M&As still an option despite cost cutting, reveals Great-West CEO

Great-West head discusses firm’s restructuring program at Scotiabank Financials Summit

M&As still an option despite cost cutting, reveals Great-West CEO
While reducing costs is a key part of Great-West Life’s ongoing restructuring, it doesn’t rule out further M&As if the right deal presents itself. President and CEO Paul Mahon revealed as much as the Scotiabank Financial Summit in Toronto last week, outlining how he sees the business evolving in the coming years.

“It is making the right investments in technology and shifting your technology spend such that you are focused on customer reach and customer intimacy,” he said. “That is a fundamental shift that is going on.”

Enhancing its digital presence is a primary goal for Great-West and a major factor in the firm deciding to cut its staff by 1,500 workers earlier this year. After announcing the job losses in April, Mahon admitted it was a tough but necessary decision that needed to be made to ensure the firm’s future.

Speaking at the summit in Toronto, he explained how cutting back in certain areas would allow Great-West to expand in business arms that offered much more growth potential.

“In cost management you have seen us restructuring in various segments of our business over the past while,” he said. “That is to drive down costs to be competitive. How do you shift from heavy operational costs, whether it is people or legacy systems, and be able to shift your spend into things where you can reach the customer differently?”

In reducing its wage bill, the firm plans to redirect capital into organic growth and acquisition. Great-West has been the foremost dealmaker in the life insurance space over the past decade, and while Mahon expects that activity to slow, the firm won’t be foregoing M&As altogether, as the recent Financial Horizons buy attests.

“Canada is about investment in organic growth, you could call it capital deployment but it is capital deployment into the business,” he said. “You saw elevated expense levels over the past 3–4 years. We recognize that it would have a dampening effect on earnings. I’m not going to say it is behind us, because this is a long journey, but the heavier spend is behind us now.”

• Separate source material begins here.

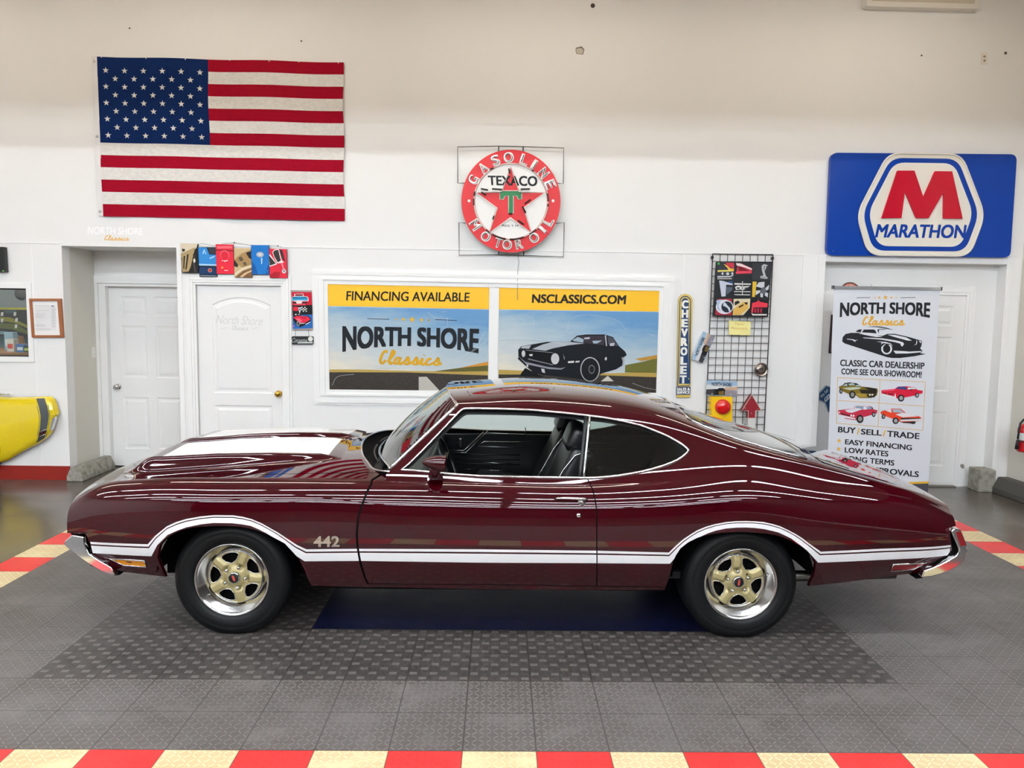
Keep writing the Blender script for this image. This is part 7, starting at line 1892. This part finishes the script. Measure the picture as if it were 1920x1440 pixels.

He continued: “That’s not to say we don’t do acquisitions in Canada. We acquired the Financial Horizons Group because sometimes your capital deployment is not because you are going to make a huge step-rate change in your business, but perhaps you are going to acquire a new capability.”

With insurers now looking at direct to consumer models using digital platforms, Great-West remains committed to the advisor distribution model, explained Mahon. Life insurance is a complex product that is best sold by an expert, which is why the Financial Horizons deal made perfect sense for him.

“We really believe in advice distribution in Canada, so we wanted that acquisition,” he said. “We think it is more valuable to us than it was to the prior shareholder.”